Most shops that use Kotlin on the backend also do Android development, as means to do core sharing between backend and Android, and there is the whole ART is not a JVM implementation anyway.

distances 2 days ago | parent | next [-]

I have never seen Kotlin code sharing between Android and backend, it never was even remotely a topic in my client projects that used Kotlin for both.

Tainnor 2 days ago | parent | prev [-]

> Most shops that use Kotlin on the backend also do Android development, as means to do core sharing between backend and Android

None of the companies that I wrote Kotlin for or that I applied to used Kotlin for code sharing between backend and Android. It seems as if you're making a lot of assumptions in this comment thread.

pjmlp 2 days ago | parent [-]

Doesn't change the size of the market share anyway, an assumption done on links I shared, because this is the Internet and we have to prove every little word we write.

Can share more market research reports if you feel like, with similar numbers.

Tainnor 2 days ago | parent [-]

I don't care about the market size as long as it's big enough that I can find jobs, which I can.

Also no idea how the links you posted are supposed to support your assertion that Kotlin is chosen due to code sharing considerations.

pjmlp 2 days ago | parent [-]

Being able to find jobs in a specic technology is a very regional thing, given the market size.

The links I posted, and others I can reach out for, support my assertions of 10% Kotlin market size in JVM deployments.

What you call my assertion, is my assumption about where those 10% are coming from.

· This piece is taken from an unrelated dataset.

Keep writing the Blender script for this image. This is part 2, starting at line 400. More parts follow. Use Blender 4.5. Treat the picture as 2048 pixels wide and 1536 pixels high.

Tainnor 2 days ago | parent [-]

Given that Java is one of the most used languages globally, 10% of it is still significant. It's definitely easier to find a (backend dev) job using Kotlin around here than one using Elixir, Common Lisp or Haskell, yet I don't see you going around bashing those communities.

specialist 14 hours ago | parent | prev [-]

Is Fleet Jetbrains' Servo?

I tried it for a few hours. I have no idea what I was supposed to notice.

Was the intent do be a new collaboration-first engine? Yes please.